In 1867, at the age of 25 she became the first sister and Mother Superior of the newly formed order of the sisters of St. Joseph of the Sacred Heart.

She adopted the religious name Sister Mary of the Cross.

In Adelaide they founded a new school at the request of the bishop, Laurence Bonaventure Sheil. Dedicated to the education of the children of the poor, it was the first religious order to be founded by an Australian.

The rules written up by Father Julian Woods (who had been her parish priest in Penola and had supported her desire and dreams to serve the poor) and Mary for the sisters to live by were an emphasis on poverty, a dependence on divine providence, no ownership of personal belongings and faith that God would provide and the sisters would go wherever they were needed.

The rules were approved by Bishop Sheil. By the end of 1867, ten other sisters had joined the Josephites who had adopted a plain brown habit.

The sisters later became colloquially known as the Brown Joeys.

During 1869 Mary and several other sisters travelled to Brisbane to establish the Order in Queensland.

Two years later she was in Port Augusta , South Australia for the same purpose.

In 1871 they also established a school in Burra. During this eventful year, Mary was wrongly excommunicated by Bishop Sheil, who was against most of the things that she had fought for, on the grounds that, "she had incited the sisters to disobedience and defiance."

Shortly before his death, Bishop Sheil instructed Father Hughes to lift the censure on Sister Mary. An Episcopal Commission was to later exonerate her completely.

By August 1871, the sisters had not only survived, they had thrived. Over one hundred and twenty women had taken vows and become Sisters of St. Joseph. Being only 23 years old on average and being sent away to any part of Colonial Australia that had need of their services, the sisters had to be tough.

Mother Mary MacKillop died on 8th August 1909 and was laid to rest at the Gore Hill Cemetery.

After her burial people continuously took earth from around her grave and as a result her remains were exhumed and transferred, on 27 January 1914, to a vault before the altar of the Mother of God in the newly built Memorial Chapel in Mount Street, Sydney.

As I listened to the parish priest of St. Michael's, father Michael O'Callaghan, speak on St. Mary of the Cross' life and work,

I began to reflect on another Australian woman who did similar work and is considered (unofficially of course) a saint by many in Fiji, Hannah Dudley.

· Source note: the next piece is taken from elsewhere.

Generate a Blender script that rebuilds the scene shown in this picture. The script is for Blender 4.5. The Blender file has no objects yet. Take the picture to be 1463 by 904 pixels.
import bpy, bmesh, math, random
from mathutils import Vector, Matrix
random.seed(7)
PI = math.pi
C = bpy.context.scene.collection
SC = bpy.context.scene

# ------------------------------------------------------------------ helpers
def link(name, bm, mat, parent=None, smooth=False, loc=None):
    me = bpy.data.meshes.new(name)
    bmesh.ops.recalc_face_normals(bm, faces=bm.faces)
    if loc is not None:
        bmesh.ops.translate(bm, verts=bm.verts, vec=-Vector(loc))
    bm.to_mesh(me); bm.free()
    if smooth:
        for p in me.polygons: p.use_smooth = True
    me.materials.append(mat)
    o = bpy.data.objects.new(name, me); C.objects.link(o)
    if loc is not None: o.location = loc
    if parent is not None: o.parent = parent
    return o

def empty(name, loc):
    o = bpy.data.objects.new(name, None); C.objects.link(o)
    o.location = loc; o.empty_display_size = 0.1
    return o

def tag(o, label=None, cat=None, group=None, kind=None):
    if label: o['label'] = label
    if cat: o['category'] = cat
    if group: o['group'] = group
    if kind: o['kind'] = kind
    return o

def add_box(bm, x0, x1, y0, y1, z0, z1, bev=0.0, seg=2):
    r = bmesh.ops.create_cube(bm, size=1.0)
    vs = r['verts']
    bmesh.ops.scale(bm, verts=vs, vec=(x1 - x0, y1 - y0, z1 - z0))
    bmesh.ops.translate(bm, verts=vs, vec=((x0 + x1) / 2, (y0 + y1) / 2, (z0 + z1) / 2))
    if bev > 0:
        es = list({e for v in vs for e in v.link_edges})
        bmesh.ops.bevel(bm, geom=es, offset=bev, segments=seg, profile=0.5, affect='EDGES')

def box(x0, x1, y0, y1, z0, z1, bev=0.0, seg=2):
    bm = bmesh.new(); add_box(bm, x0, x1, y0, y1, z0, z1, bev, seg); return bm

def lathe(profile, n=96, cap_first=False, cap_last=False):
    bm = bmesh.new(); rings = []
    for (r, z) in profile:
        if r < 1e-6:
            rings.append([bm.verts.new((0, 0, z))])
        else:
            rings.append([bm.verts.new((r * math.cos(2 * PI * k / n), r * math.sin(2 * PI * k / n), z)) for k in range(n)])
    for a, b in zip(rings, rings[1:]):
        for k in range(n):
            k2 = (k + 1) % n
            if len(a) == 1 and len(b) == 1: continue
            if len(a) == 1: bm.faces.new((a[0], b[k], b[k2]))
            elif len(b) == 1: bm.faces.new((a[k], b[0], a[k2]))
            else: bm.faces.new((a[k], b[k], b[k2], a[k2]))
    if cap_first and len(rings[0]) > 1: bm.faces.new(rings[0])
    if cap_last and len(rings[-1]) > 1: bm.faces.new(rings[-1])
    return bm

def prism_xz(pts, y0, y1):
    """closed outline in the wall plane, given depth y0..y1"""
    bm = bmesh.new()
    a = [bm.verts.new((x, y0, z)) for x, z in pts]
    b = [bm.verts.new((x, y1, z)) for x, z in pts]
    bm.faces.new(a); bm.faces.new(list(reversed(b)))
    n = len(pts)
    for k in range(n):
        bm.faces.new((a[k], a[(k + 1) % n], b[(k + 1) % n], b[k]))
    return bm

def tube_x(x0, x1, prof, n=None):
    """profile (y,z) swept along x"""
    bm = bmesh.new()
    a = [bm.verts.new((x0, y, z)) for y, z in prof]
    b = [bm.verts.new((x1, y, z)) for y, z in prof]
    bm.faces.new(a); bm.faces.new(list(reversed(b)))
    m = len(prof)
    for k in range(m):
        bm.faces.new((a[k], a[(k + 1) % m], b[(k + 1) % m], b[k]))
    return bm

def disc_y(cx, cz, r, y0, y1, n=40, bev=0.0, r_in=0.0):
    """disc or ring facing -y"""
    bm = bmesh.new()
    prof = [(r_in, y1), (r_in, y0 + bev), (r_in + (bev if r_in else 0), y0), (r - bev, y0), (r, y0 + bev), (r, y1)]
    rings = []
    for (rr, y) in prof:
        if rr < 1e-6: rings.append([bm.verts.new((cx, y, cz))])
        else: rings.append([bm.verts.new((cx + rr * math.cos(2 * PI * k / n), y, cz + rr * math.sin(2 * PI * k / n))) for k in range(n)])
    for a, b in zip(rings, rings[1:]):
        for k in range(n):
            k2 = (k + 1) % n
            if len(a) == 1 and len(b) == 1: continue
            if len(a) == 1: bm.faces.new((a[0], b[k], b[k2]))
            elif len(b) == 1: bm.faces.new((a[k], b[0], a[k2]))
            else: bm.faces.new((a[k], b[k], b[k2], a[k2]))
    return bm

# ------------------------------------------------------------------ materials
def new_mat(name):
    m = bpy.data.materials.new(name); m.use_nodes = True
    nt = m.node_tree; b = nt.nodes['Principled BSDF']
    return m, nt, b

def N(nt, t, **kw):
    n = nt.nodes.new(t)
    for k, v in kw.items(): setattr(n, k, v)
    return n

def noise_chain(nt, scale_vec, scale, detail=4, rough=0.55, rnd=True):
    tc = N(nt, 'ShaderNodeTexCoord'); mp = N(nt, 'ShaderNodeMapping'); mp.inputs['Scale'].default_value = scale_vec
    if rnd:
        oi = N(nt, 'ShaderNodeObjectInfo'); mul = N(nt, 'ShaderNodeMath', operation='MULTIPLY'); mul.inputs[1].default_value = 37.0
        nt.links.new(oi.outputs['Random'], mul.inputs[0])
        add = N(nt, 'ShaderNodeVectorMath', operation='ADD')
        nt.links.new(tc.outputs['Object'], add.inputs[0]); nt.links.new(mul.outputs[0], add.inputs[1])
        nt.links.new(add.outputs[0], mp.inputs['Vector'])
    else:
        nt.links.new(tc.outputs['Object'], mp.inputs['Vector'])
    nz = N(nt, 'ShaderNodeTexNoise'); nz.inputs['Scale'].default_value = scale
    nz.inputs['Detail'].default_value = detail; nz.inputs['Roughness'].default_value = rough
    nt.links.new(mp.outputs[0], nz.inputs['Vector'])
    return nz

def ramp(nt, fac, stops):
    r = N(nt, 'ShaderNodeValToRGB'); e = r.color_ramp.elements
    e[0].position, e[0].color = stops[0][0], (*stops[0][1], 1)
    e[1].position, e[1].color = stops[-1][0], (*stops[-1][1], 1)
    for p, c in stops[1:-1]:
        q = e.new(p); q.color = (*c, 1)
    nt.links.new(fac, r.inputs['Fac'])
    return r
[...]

Known to many as Hamari Mataji (our honoured mother), Hannah Dudley was born in New South Wales, Australia about the time Mary MacKillop was establishing her first school in South Australia.

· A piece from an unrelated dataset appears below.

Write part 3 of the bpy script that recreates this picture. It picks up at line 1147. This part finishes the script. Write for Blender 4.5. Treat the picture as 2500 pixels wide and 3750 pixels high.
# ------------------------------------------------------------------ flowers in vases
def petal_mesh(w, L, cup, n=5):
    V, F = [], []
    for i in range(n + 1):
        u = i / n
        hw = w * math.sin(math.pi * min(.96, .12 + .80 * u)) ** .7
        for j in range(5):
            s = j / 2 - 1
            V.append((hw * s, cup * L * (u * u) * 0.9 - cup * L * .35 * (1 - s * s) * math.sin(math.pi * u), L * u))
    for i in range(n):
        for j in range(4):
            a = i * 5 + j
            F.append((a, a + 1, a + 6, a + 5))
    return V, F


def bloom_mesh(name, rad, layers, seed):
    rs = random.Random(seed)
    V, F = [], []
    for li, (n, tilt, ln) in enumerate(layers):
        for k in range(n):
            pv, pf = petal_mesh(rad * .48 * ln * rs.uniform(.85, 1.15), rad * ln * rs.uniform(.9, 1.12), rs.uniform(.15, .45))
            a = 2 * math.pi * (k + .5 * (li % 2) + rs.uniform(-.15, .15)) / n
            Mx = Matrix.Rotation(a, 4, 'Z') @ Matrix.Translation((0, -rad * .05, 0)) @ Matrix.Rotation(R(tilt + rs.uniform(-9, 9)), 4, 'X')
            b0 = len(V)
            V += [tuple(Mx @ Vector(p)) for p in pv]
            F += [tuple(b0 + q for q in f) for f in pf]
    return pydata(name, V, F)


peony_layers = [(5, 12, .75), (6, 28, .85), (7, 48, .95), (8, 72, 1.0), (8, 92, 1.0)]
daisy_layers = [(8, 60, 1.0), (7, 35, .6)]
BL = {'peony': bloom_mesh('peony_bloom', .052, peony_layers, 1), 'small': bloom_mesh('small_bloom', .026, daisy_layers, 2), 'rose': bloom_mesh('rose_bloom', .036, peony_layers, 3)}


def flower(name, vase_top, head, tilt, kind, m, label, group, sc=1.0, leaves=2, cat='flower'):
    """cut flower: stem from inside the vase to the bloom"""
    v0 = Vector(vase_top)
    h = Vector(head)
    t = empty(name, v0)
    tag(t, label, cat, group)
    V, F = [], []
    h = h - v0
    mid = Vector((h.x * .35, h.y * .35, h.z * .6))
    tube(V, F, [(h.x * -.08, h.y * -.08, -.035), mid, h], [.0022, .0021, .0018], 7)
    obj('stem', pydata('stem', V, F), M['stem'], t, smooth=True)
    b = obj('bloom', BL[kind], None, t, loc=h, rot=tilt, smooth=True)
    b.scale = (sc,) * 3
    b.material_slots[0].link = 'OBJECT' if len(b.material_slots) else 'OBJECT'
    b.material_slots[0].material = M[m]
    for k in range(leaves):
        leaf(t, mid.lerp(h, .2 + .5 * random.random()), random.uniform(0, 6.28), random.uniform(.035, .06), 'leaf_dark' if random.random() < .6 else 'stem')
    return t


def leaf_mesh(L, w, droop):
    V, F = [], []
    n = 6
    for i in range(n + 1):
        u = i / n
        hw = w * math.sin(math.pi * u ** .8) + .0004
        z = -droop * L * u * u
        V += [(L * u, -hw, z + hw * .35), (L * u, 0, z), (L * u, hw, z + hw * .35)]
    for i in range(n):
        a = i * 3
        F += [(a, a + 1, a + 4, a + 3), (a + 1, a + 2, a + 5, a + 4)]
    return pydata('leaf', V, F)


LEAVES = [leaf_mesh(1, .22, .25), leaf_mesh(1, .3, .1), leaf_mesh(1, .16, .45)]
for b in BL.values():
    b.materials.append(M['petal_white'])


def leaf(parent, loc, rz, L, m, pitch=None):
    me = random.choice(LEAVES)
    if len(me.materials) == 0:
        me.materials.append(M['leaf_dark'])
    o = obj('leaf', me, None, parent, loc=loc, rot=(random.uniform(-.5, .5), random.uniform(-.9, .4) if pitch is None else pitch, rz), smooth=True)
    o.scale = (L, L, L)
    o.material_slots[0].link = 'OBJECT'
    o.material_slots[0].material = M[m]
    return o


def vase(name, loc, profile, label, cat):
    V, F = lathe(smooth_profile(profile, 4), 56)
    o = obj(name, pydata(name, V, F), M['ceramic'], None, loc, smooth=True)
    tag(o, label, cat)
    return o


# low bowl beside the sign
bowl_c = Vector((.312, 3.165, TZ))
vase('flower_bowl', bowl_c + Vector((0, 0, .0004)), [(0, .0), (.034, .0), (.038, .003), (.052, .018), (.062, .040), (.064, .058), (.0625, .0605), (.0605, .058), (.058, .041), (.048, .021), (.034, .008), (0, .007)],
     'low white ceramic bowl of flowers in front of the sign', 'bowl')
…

This somewhat eccentric and fiercely independent woman was the founder of the Methodist Mission to the Indians in Fiji.

From her arrival in 1897 to her final departure from Fiji in 1913 due to illness, Hannah Dudley worked tirelessly, establishing the first school for Indian children in Suva on her verandah, visiting homes, holding night classes for young men, Christian instruction and on Sundays she held services on her verandah. On Sundays she also walked three miles to the local gaol to speak to 400 prisoners and pray with condemned prisoners about to be hanged.

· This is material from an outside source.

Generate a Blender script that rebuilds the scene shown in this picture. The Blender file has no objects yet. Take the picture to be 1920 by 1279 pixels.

She wanted a wooden church and collected money to have one built and it dedicated on 19 December 1901 at the site of the present Dudley High School, called the Indian Mission Hall.

To this day, under the somewhat infamous baka tree, you can still see the foundations of this building.

During her first year of arrival in Fiji, she began adopting orphans.

She started with two girls and a boy but soon the number of adopted children had grown to eleven.

The most famous of these was a boy given to Hannah Dudley by his father when the mother deserted him. He took his foster-mother's name and became Raymond Dudley. He went on to became the President of the New Zealand Methodist Conference in 1956.

As her adopted family grew, the Church decided to build an orphanage for her at Davuilevu but she refused to move there.

In 1904 an orphanage was built at Davuilevu, called The Dudley Orphanage for Indian Children. It is now known as Dilkusha Girls Home.

Many lives were greatly influenced and nurtured, not just by Hannah Dudley's personal work but in the legacy that lives on in the Indian Division of the Methodist Church, Dilkusha Girls Home and of course, the schools (Intermediate and High) that bear her name.

I am sure Hannah Dudley would agree with the words of St. Mary of the Cross, "The cross is my portion - it is also my sweet rest and support. We must teach more by example than by word."

As Australians celebrate their first Roman Catholic Saint and Fijians remember a Methodist Sister who was saintly, let us all commit to living the legacies we inherit. For in doing so we are blessed.

May the rest of your week be blessed with simplicity, serenity and spontaneity.

*Rev. J.S. Bhagwan is a probationary minister of the Methodist Church in Fiji and Rotuma. The opinions expressed in this article do not necessarily contain the views of this newspaper, the Methodist Church or any other organisation or group that Rev. Bhagwan is affiliated with.